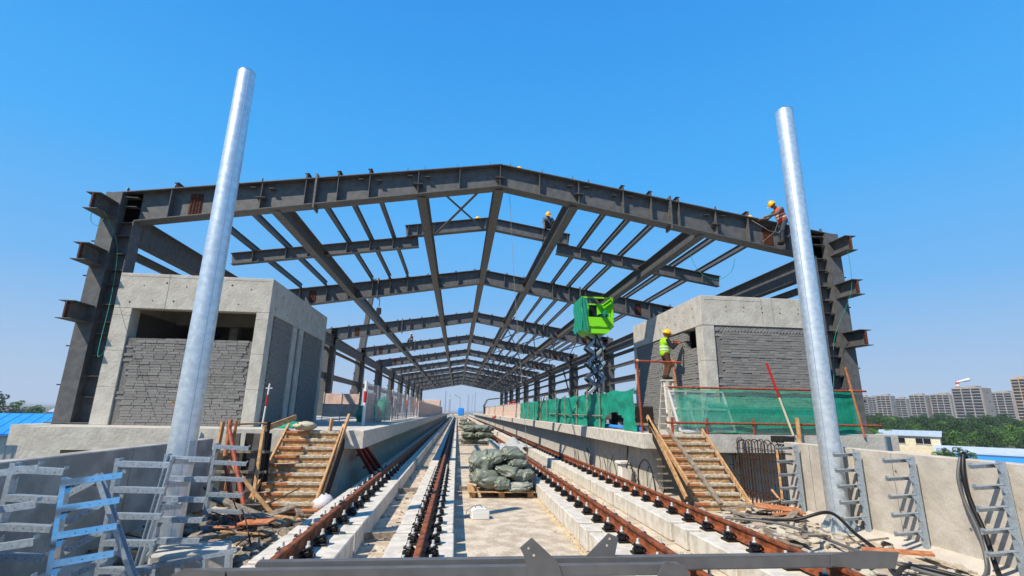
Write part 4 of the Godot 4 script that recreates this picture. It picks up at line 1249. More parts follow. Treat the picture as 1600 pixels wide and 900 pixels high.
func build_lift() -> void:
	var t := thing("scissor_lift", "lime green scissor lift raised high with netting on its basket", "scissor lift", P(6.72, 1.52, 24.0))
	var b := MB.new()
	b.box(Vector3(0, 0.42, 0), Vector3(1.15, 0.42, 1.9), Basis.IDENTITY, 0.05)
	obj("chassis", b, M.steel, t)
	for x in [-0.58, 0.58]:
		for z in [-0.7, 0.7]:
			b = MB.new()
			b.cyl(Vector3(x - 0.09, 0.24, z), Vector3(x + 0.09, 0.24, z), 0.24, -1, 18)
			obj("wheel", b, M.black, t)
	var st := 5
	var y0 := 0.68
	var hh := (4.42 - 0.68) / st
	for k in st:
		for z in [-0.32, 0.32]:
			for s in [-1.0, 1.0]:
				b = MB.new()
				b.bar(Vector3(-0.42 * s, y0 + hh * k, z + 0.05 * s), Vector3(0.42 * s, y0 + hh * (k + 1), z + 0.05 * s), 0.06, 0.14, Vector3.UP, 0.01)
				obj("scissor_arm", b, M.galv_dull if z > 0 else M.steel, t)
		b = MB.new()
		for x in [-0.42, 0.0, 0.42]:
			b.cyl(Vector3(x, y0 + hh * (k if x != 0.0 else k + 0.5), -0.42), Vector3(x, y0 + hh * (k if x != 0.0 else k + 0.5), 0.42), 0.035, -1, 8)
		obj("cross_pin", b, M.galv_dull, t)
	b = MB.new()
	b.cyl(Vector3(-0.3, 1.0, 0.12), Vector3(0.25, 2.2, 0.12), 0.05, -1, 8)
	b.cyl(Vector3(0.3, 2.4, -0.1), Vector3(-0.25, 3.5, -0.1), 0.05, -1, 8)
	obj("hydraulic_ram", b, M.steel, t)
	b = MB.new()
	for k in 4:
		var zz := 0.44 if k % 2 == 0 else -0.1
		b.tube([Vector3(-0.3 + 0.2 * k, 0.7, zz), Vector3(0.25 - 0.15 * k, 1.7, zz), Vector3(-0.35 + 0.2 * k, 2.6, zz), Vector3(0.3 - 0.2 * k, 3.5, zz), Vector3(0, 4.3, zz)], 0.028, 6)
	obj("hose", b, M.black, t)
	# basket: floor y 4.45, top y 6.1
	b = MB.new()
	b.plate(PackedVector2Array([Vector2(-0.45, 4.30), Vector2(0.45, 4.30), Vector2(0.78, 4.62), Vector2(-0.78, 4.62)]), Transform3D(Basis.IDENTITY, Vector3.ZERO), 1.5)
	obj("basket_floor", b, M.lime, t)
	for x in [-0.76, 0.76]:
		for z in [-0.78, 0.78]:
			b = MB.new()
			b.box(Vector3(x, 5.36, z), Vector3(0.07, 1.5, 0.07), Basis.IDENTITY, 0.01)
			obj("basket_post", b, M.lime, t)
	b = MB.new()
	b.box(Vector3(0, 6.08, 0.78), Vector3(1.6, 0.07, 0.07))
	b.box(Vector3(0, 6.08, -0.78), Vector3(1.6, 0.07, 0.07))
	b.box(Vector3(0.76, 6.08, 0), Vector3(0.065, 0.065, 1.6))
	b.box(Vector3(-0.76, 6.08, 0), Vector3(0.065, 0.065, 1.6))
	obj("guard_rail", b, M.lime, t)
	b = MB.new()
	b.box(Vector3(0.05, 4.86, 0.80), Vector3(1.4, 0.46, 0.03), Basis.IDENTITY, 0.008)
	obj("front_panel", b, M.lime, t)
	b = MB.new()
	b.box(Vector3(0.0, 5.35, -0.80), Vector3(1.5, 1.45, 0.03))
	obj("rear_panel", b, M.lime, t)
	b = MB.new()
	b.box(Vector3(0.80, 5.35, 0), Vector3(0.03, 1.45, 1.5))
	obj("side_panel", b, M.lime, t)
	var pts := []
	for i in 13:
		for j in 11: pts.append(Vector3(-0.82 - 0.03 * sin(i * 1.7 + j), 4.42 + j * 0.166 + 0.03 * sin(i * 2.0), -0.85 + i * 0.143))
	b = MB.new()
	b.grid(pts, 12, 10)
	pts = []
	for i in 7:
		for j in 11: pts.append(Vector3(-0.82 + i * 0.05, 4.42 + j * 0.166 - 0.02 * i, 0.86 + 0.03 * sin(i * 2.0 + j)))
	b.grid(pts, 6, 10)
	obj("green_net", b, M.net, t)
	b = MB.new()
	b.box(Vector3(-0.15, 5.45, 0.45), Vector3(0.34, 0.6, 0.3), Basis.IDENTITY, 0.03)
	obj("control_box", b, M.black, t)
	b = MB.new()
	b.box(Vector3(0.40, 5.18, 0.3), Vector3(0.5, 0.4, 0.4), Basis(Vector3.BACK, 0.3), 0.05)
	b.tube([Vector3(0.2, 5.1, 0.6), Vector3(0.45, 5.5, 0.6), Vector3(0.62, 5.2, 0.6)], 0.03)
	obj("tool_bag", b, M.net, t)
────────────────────
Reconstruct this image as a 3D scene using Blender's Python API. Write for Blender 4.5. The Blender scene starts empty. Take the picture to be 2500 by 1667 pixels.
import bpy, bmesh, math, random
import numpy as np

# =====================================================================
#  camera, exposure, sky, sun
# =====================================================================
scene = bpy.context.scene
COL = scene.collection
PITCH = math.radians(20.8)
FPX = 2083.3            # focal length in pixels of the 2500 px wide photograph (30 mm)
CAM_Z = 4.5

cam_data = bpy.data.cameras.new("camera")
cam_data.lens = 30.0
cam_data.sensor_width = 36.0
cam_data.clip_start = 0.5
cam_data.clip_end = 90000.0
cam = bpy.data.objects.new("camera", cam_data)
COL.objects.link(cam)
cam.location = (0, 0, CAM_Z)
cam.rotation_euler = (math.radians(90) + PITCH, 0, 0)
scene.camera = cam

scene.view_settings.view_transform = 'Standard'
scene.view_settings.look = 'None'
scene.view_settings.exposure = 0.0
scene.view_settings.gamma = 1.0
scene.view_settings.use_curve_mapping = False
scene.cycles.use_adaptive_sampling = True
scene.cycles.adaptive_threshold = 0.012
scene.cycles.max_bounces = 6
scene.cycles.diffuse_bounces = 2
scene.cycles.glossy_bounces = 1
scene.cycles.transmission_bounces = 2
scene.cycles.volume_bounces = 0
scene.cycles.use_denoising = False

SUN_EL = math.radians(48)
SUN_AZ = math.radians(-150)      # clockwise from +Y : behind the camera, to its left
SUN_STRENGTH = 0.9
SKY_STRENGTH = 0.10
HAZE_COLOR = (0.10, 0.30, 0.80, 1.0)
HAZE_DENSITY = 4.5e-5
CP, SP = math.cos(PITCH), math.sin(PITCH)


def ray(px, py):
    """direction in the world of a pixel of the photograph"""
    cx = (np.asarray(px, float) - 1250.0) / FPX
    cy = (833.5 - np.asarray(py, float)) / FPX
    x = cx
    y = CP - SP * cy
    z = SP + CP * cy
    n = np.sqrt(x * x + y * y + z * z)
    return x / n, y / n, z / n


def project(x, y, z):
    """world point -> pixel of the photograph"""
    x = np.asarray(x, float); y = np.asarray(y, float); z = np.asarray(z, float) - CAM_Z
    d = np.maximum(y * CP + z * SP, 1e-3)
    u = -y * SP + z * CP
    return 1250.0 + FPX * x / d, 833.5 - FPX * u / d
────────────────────
WORK TO DO: Pick out the lines containing the string "this".

WRITTEN RESPONSE:
Write part 4 of the Godot 4 script that recreates this picture. It picks up at line 1249. More parts follow. Treat the picture as 1600 pixels wide and 900 pixels high.
Reconstruct this image as a 3D scene using Blender's Python API. Write for Blender 4.5. The Blender scene starts empty. Take the picture to be 2500 by 1667 pixels.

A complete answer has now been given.